**WHAT IS REQUIRED:**
Only the lines from the one containing "were 800x1243 pixels." through the one containing "tag(mb2.build('fallen_petal', l_mag), 'small" are to be copied, exactly and with both ends kept.

**DATA ROWS:**
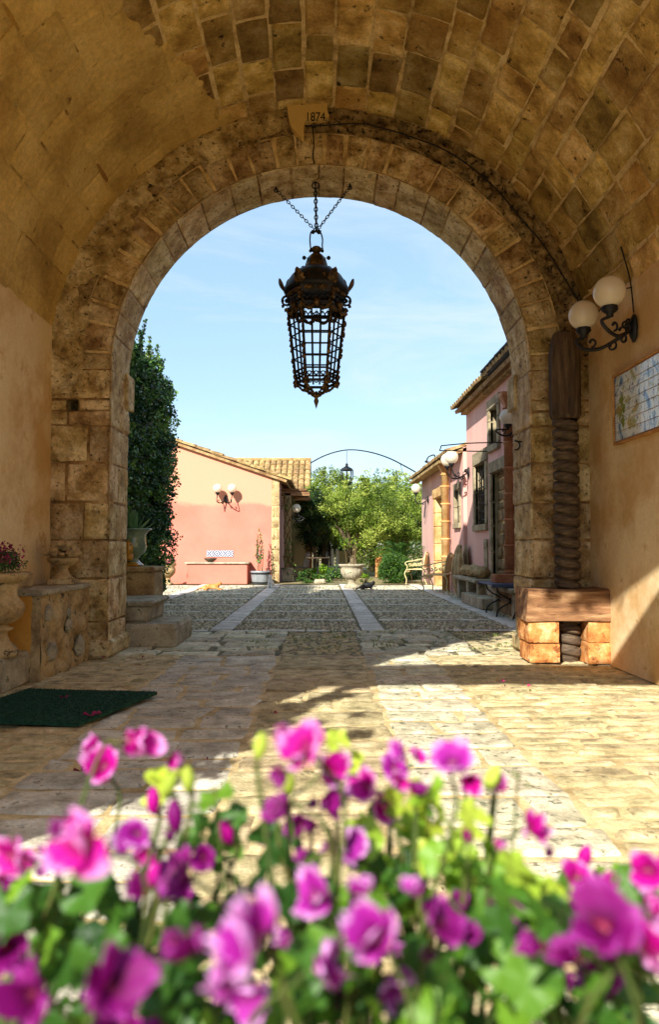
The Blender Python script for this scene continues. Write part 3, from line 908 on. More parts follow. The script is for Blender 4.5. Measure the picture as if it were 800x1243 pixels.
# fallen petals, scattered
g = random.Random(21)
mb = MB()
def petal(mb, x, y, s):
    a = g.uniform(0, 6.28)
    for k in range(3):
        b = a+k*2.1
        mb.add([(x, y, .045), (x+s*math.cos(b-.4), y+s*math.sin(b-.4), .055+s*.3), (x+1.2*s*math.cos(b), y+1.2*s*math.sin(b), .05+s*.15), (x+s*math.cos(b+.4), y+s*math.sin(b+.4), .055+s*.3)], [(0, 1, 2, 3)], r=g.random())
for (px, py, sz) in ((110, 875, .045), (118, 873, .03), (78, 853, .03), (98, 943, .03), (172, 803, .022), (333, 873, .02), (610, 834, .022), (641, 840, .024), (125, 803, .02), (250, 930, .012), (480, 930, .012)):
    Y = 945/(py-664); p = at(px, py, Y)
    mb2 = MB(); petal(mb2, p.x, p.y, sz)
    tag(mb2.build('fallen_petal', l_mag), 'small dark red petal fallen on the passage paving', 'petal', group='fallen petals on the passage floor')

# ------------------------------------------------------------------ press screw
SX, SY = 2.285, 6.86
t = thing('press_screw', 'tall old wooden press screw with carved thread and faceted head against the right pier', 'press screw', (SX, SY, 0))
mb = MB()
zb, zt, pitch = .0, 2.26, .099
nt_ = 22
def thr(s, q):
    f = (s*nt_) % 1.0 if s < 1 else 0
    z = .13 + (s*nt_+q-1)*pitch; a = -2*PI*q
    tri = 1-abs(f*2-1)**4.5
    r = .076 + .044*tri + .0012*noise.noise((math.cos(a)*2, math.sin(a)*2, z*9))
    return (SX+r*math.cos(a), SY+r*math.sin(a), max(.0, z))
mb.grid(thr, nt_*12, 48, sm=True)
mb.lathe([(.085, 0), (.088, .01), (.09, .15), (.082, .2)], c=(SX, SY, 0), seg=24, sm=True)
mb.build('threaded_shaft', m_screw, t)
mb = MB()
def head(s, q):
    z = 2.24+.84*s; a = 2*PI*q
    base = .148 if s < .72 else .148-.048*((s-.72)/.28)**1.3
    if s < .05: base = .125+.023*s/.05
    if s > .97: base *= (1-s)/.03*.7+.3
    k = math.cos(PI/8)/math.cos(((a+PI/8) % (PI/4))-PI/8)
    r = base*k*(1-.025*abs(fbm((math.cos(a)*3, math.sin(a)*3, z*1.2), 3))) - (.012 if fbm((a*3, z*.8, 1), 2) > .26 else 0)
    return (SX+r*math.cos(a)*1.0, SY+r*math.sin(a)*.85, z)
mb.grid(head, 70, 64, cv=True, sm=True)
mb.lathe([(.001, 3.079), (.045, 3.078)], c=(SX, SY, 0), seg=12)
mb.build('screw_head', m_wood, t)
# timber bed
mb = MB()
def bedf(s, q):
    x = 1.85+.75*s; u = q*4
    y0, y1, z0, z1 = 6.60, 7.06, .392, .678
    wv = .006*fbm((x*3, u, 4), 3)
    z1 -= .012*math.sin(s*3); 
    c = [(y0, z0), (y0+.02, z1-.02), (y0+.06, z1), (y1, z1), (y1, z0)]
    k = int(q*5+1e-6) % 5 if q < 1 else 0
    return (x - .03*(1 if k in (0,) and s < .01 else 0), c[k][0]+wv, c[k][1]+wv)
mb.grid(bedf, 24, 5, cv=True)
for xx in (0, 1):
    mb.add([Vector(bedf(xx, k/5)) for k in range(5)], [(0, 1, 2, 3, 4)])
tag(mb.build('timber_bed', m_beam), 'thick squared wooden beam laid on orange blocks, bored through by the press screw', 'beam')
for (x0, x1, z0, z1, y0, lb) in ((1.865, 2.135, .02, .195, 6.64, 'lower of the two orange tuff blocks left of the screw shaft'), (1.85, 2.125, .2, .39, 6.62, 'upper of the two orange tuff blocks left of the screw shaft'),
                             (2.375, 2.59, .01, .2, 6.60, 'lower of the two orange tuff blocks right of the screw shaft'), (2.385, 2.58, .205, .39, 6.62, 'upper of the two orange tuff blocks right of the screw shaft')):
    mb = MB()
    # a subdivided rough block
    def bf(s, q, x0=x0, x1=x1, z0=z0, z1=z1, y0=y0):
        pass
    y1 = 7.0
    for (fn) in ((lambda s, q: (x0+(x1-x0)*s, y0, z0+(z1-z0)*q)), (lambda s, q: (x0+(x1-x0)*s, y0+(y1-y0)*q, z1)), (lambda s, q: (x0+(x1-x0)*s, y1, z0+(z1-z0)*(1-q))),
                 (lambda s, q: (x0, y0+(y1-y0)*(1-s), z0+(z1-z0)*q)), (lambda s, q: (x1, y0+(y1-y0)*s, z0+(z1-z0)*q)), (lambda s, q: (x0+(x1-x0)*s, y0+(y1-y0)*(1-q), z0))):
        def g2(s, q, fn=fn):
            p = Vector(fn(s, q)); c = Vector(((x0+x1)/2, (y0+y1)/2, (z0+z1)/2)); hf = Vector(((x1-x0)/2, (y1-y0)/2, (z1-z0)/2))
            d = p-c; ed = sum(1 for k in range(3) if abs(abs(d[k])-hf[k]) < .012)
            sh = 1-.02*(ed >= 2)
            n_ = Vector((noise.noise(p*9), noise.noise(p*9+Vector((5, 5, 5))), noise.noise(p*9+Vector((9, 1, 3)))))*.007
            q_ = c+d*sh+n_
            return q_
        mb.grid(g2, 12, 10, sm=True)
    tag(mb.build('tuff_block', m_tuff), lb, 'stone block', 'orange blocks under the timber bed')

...

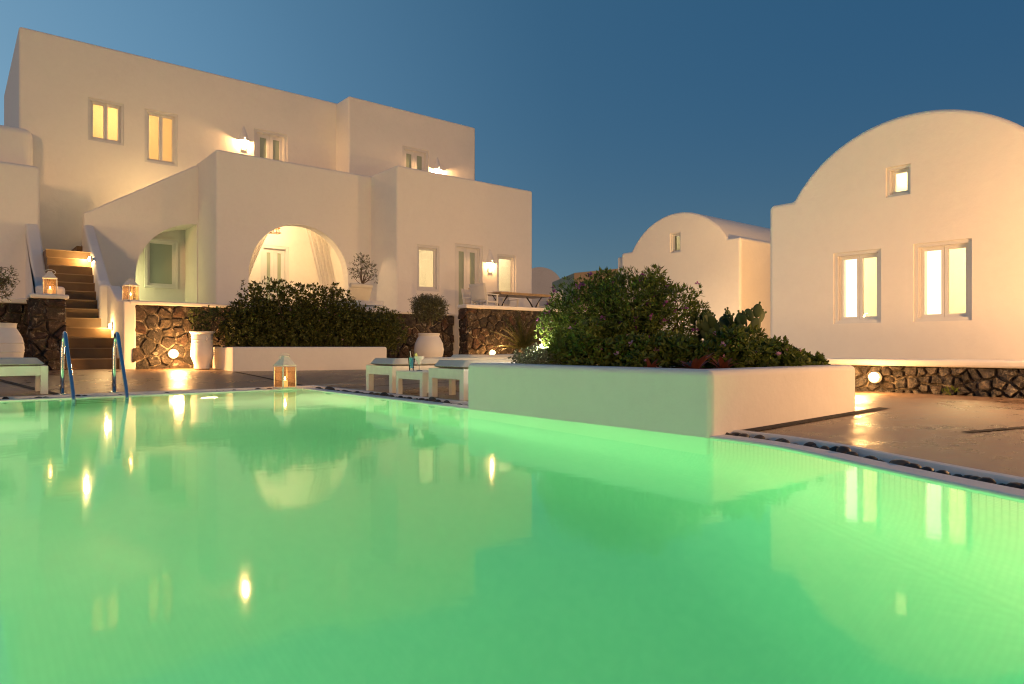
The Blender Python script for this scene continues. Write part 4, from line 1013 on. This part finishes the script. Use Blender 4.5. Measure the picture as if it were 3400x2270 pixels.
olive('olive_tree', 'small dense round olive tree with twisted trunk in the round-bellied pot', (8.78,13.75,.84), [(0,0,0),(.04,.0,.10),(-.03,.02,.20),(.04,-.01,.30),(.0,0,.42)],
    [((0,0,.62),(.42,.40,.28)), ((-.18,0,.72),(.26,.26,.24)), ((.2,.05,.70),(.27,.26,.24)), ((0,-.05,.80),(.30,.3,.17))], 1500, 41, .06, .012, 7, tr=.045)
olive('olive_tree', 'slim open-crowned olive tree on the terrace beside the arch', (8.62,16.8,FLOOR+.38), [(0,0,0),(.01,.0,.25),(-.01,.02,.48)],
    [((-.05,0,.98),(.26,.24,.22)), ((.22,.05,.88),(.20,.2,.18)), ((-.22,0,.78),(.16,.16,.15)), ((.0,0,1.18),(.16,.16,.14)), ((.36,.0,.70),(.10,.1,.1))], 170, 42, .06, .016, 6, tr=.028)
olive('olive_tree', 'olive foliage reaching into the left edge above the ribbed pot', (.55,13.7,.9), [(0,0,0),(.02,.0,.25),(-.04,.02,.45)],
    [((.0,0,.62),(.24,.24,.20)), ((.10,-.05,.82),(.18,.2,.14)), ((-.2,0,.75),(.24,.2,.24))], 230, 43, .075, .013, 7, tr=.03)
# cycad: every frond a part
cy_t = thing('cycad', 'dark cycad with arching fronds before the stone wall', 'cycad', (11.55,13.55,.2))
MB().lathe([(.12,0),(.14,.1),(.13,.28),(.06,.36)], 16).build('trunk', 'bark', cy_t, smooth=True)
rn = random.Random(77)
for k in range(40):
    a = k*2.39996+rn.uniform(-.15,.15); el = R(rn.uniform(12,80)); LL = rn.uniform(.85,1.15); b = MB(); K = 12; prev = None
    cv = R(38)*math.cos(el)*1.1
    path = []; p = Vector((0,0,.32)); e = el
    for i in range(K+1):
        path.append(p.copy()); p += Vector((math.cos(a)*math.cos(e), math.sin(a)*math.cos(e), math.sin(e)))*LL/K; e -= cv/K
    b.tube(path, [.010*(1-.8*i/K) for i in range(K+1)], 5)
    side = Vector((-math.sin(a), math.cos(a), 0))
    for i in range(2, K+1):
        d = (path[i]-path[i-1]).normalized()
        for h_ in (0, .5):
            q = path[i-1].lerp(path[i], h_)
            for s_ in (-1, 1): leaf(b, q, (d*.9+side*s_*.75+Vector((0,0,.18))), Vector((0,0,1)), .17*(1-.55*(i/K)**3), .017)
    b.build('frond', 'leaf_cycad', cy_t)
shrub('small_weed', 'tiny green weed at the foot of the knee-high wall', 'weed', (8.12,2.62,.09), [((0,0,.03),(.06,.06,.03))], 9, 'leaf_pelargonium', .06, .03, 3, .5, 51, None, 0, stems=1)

...

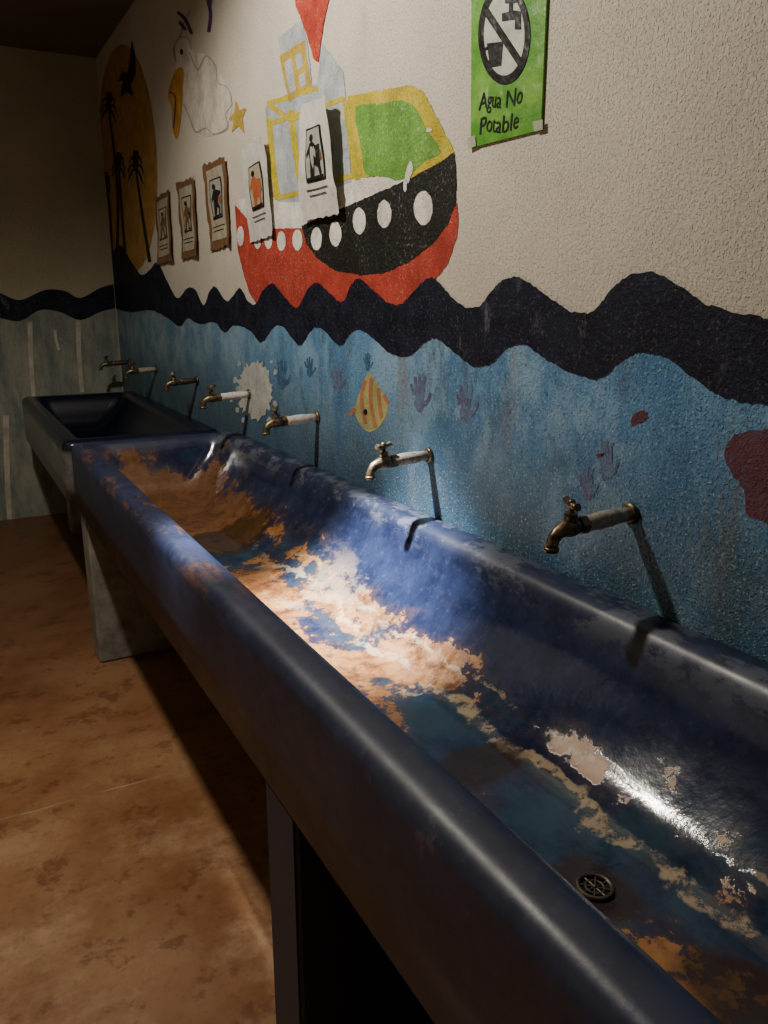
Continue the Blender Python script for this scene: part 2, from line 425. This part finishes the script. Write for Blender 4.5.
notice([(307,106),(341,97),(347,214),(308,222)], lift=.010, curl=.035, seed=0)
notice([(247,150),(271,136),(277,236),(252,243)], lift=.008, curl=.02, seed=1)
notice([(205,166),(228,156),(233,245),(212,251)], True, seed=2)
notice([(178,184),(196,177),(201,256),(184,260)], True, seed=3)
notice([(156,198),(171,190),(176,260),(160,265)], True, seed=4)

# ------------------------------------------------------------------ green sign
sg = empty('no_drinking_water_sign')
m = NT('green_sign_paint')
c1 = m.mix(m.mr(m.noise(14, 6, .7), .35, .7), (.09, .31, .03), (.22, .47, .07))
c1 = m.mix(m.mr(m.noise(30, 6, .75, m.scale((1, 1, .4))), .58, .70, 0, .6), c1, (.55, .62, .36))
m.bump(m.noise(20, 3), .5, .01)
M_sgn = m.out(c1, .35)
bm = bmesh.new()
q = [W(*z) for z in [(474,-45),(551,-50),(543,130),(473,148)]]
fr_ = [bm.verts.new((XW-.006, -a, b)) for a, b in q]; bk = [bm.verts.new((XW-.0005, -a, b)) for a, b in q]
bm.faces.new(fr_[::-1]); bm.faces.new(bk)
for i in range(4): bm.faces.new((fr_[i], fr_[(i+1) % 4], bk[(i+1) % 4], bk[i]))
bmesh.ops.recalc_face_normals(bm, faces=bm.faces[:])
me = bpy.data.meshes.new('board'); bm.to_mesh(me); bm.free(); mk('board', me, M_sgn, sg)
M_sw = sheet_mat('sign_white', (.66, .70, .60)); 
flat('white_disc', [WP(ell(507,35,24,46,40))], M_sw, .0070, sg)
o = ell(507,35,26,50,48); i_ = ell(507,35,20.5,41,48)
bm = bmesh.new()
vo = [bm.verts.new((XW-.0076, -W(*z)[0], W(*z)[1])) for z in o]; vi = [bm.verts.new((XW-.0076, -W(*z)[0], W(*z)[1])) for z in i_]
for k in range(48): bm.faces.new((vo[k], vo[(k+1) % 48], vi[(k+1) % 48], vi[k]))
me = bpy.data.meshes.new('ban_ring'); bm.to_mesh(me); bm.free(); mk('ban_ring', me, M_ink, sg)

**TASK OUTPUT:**
The Blender Python script for this scene continues. Write part 3, from line 908 on. More parts follow. The script is for Blender 4.5. Measure the picture as if it were 800x1243 pixels.
# fallen petals, scattered
g = random.Random(21)
mb = MB()
def petal(mb, x, y, s):
    a = g.uniform(0, 6.28)
    for k in range(3):
        b = a+k*2.1
        mb.add([(x, y, .045), (x+s*math.cos(b-.4), y+s*math.sin(b-.4), .055+s*.3), (x+1.2*s*math.cos(b), y+1.2*s*math.sin(b), .05+s*.15), (x+s*math.cos(b+.4), y+s*math.sin(b+.4), .055+s*.3)], [(0, 1, 2, 3)], r=g.random())
for (px, py, sz) in ((110, 875, .045), (118, 873, .03), (78, 853, .03), (98, 943, .03), (172, 803, .022), (333, 873, .02), (610, 834, .022), (641, 840, .024), (125, 803, .02), (250, 930, .012), (480, 930, .012)):
    Y = 945/(py-664); p = at(px, py, Y)
    mb2 = MB(); petal(mb2, p.x, p.y, sz)
    tag(mb2.build('fallen_petal', l_mag), 'small dark red petal fallen on the passage paving', 'petal', group='fallen petals on the passage floor')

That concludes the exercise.